Frage: Der Landesverband gab aus Anlass des runden Jubiläums auch eine Broschüre zur Geschichte des Pferdesportes in MV heraus. Konnten Sie bei Ihren Recherchen neue Aspekte und Fakten zur pferdesportlichen Historie in MV entdecken?
Hans-Joachim Begall: Bei internationalen und nationalen Meisterschaften konnten seit 1990 Pferdesportler aus Mecklenburg-Vorpommern zehn Medaillen, davon drei Goldene gewinnen. Viermal siegten unsere Springreiter in dieser Zeit beim Hamburger Derby. Die größten Erfolge wurden in den vergangenen zwei Jahren erzielt.
Mit der Erstellung der Broschüre wurde manche in Vergessenheit erbrachte Leistung wieder sichtbar gemacht.
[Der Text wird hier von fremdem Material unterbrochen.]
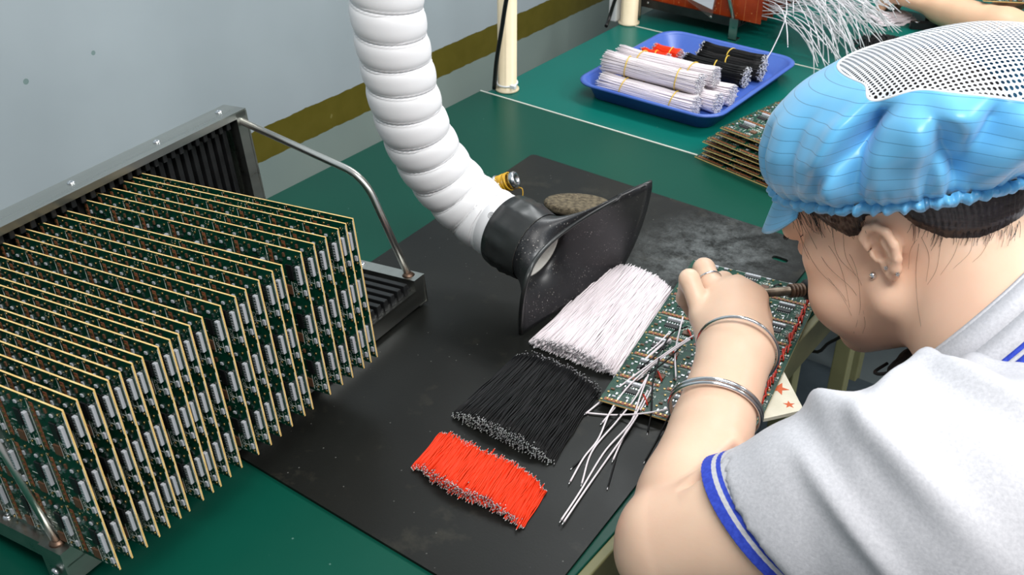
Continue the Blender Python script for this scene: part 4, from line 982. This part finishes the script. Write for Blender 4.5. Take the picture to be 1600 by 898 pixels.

Da wir auch Fakten aus der Geschichte von vor 1990 und vor 80 sowie 100 Jahren mit berücksichtigt haben, wird der Überblick über den Pferdesport und die Pferdezucht in Mecklenburg-Vorpommern noch komplexer. Gerade beim Durchstöbern älterer Literatur wurden viele neue Erkenntnisse gewonnen.
Dann weiterhin maximale pferdesportliche Erfolge!